E implorastes: “Ó solenes artífices de coisa alguma, ó graves obreiros da entropia, ó excelsos arquitetos da estupidez, atendei nosso clamor: forjai um ícone inútil, um nume de merda, um falso messias que possamos cultuar, feito de lixo e lodo, de escombros e entulhos, de caos e catástrofes!”
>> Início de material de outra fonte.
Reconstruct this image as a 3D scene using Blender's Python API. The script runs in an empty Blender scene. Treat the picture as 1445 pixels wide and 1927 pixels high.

A isso vos entregastes, insensatos, e tudo arrastastes à hybris, e tudo conduzistes aos abismos, e tudo arremessastes no ofertório – onde ele, o deus que com mentiras fabricastes, faminto abria a boca insaciável: onde a garganta imensa, escancarada, o verbo proferiu entre os engulhos:
“SEJA ESTE O TEMPO DOS DISPARATES!”
Henrique Marques Samyn
Pandemônio através de várias exposições itinerantes, lançamento e distribuição de um longevo catálogo/ livro que, seguramente, nunca terá problema de hardware ou software e de um site homônimo repleto de informações, vai promover a aproximação das cidadãs e cidadãos às artes e proporcionar uma diversidade de experiências estéticas e artísticas. Estimulará uma ação de criação envolvendo uma variedade de linguagens das artes visuais e da fotografia que por sua vez, fomentará a formação de público em diversas cidades, público esse, incentivado à análise dos acontecimentos que tamanho infortúnio causaram à nação. Pandemônio vai valorizar a produção artística brasileira na sua dimensão econômica, contribuindo para o desenvolvimento da rede produtiva das artes e de seus agentes gerando renda e empregos no setor. Embora as exposições aconteçam em cidades paulistas, o fato de distribuir o catálogo/livro para o país inteiro e construir e manter atualizado e ativo por três anos o site do projeto, contribuirá para a ampliação do acesso e do desfrute de bens e serviços artístico-culturais em âmbito nacional.
Pandemônio proporcionará fruição estética consistente, duradoura e, singularmente, motivadora da reflexão crítica em defesa da tranquilidade política e do fortalecimento da democracia.